Is 'modern' architecture any less European than classicism because it came about after colonization but while European countries still had colonies? "European colonizers’ classical models" could just as well be European colonizers' modern models. And what is the "ideological project of modernity"?
This habit of assigning a cultural, political, and moral label to every artistic form is stifling to creativity. Things evolve and blend over time, be it European classicism, modernism, or indigenous influences.

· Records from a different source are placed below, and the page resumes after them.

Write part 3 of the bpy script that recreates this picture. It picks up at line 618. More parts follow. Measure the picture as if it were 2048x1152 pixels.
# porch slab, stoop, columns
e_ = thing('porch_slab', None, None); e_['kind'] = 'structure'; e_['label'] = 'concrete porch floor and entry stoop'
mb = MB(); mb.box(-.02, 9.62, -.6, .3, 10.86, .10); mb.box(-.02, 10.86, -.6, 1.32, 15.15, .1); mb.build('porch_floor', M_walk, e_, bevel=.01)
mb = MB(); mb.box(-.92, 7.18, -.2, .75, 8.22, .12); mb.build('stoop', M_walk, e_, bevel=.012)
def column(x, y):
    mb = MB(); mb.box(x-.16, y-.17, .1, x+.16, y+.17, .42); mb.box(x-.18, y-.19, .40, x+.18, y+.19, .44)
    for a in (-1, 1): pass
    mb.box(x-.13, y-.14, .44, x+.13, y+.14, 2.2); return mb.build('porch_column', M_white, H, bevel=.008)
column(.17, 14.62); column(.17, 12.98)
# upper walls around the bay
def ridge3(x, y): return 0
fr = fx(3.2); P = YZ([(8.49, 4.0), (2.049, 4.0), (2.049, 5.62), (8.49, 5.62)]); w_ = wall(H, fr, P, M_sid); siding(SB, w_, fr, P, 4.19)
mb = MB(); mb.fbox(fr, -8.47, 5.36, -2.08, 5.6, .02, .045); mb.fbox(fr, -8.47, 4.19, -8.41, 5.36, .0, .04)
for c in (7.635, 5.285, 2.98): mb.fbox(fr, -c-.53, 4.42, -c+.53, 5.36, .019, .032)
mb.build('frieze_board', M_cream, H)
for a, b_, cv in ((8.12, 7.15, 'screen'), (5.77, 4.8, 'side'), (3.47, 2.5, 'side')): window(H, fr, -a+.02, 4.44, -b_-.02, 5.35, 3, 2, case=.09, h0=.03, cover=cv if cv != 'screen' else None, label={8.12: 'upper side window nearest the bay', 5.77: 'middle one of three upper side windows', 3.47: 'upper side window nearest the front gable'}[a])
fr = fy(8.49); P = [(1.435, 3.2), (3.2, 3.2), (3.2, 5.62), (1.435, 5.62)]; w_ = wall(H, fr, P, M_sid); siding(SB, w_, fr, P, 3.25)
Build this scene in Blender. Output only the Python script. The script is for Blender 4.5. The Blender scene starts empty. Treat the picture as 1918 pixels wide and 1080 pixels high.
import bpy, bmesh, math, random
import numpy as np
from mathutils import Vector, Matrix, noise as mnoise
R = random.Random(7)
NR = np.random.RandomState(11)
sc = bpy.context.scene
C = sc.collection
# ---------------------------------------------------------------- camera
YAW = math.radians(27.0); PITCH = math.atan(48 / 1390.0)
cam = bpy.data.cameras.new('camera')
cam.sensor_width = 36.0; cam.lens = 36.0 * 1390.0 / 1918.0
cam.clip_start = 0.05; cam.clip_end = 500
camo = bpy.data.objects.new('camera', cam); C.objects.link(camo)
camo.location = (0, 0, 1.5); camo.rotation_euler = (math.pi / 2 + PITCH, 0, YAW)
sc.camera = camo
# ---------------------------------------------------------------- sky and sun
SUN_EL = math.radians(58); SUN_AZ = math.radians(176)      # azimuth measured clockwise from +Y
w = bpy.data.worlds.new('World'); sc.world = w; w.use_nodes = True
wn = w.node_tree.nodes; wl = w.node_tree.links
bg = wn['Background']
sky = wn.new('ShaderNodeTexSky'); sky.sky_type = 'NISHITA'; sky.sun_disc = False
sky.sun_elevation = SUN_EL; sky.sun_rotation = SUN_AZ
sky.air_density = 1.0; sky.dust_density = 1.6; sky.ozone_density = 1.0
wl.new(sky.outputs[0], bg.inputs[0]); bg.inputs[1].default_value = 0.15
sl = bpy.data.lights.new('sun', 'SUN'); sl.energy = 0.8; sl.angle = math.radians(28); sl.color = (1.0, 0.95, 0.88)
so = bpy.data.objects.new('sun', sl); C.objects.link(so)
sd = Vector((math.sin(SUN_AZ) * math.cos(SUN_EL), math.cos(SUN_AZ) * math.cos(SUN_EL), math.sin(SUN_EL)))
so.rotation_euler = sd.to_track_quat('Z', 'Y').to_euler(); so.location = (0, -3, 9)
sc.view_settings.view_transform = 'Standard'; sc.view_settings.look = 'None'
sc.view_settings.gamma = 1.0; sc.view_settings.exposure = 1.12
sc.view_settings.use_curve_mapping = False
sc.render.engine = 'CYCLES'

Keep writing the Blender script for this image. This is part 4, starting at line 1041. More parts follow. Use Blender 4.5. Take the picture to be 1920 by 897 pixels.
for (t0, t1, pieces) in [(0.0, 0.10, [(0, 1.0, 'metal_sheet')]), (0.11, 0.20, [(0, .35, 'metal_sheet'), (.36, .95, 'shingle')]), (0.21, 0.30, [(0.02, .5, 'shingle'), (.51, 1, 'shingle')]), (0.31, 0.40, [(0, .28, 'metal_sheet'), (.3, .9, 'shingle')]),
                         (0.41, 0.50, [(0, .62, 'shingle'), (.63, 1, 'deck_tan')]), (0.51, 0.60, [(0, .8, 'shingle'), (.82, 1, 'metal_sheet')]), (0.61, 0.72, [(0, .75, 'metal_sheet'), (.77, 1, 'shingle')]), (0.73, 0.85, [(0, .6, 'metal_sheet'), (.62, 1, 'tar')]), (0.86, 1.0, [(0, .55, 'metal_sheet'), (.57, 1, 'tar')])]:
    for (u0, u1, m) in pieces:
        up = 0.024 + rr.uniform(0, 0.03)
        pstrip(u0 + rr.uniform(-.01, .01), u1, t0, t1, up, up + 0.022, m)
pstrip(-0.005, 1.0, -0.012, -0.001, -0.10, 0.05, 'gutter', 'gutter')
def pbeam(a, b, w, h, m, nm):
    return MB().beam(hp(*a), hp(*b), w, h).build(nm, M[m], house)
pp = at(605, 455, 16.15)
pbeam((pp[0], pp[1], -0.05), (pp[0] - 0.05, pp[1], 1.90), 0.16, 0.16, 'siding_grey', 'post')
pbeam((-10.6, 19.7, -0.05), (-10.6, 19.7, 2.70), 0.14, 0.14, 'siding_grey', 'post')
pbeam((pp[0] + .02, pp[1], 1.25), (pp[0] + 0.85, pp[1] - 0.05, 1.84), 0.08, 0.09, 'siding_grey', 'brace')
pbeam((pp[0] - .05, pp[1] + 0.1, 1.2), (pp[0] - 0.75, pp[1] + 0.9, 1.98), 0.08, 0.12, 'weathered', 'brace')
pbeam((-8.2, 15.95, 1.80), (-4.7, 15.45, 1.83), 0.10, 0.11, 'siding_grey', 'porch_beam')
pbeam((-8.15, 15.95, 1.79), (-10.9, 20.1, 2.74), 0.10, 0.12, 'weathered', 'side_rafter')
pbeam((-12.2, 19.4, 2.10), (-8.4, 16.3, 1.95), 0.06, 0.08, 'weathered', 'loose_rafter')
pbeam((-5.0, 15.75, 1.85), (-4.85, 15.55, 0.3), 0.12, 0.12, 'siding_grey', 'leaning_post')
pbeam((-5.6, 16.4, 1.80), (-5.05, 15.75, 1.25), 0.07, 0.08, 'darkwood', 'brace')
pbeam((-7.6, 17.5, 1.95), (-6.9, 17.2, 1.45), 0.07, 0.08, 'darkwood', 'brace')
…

according to Tom Wolfe - yes modern architecture was straight-up new wave of colonialism
Tom Wolfe and MoMA have brainwashed everyone. Modernism came from American midwesterners copying Japanese and Native American design. Even early Bauhaus figures like Taut were studying Katsura while FLW was obsessed with Japanese prints. Mies, LeC and Gropius were studying FLW when they were working for Behrens
That said, the debate is a forever unresolved paradox of metaphysics — is the world of matter primary or the world of the ideal? Postmodern media has pushed things to the latter, but we should push them back
oh, so it's that usual westerners eastern cultural appropriation of ideals on matter.
And that’s the problem with the whole cultural appropriation bullshit. It’s always happened and always will because at the end of the day one is attracted by beautiful forms, regardless of style or period.
oh stop making so much sense, just stop it. say something offensive now so we can discredit everything you write. ;)
It might be worth mentioning, as well, that David Adjaye's beautiful new National Museum of African American History and Culture, could be a thorn in the eye of a white nationalist like Trump. It would not surprise me at all, if this one building provoked Trump's absurd decree. There are other stunning works of post-colonial architecture on the national mall, but Adjaye's NMAAHC is arguably the most meaningful building on the entire DC campus. > This story might be relevant.
I am really tired of this “architecture of oppression” stuff. Now USC’s dean is spouting it.